In the sweat of your face you shall eat bread
Till you return to the ground.

No longer were we now just individuals, thinking and making decisions for ourselves on behalf of our families and friends. Others now told us how to think, what to do, when to get up, when to eat, and when we could go to sleep. Since that time, we have been unable to break free from the fear that something bad will happen if we deviate from this path, and ultimately there is very little we can do to escape this torment. Those who do try to break free of their psychological shackles are often vilified or persecuted as blasphemers, heretics, dropouts, or just plain lunatics.

BACK TO EDEN

Various religious groups and communities throughout history have realized that the return to Paradise, and the freedom of thought that it brings, is through a simple innocence and purity of heart, just as it was with our First Parents before the time of the Fall.
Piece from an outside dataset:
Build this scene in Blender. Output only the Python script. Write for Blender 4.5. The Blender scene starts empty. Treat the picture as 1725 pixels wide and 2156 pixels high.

It is actually a good philosophy, and the strange thing is that some of the most successful of these communities had their inception in the same geographical region as that identified in this book as the true site of the Garden of Eden. They include the Cathars, or Albigensians, who in the twelfth and thirteenth centuries advocated a return to a simple purity in places such as Italy and France. That was, of course, until they were annihilated in the Albigensian Crusade, a mass genocide of atrocious proportions orchestrated by the Church of Rome.

The doctrine of the Cathars derived from the Bogomils, who thrived in Eastern Europe during the tenth and eleventh centuries AD. Their communities grew from exiled Christians of a semi-Gnostic nature who arrived here from the foothills of the Armenian Highlands, north of Lake Van. Known as the Paulicians, they owed at least some of their ideas to the Arevordi, the Children of the Sun, who, although broadly classed as Armenian Zoroastrians, followed a simple faith in complete harmony with nature.
5
Unbelievably, surviving elements of all these faiths, whether Christian, Zoroastrian, or pagan, were absorbed into the indigenous religions of the Kurds, most notably the Alevi.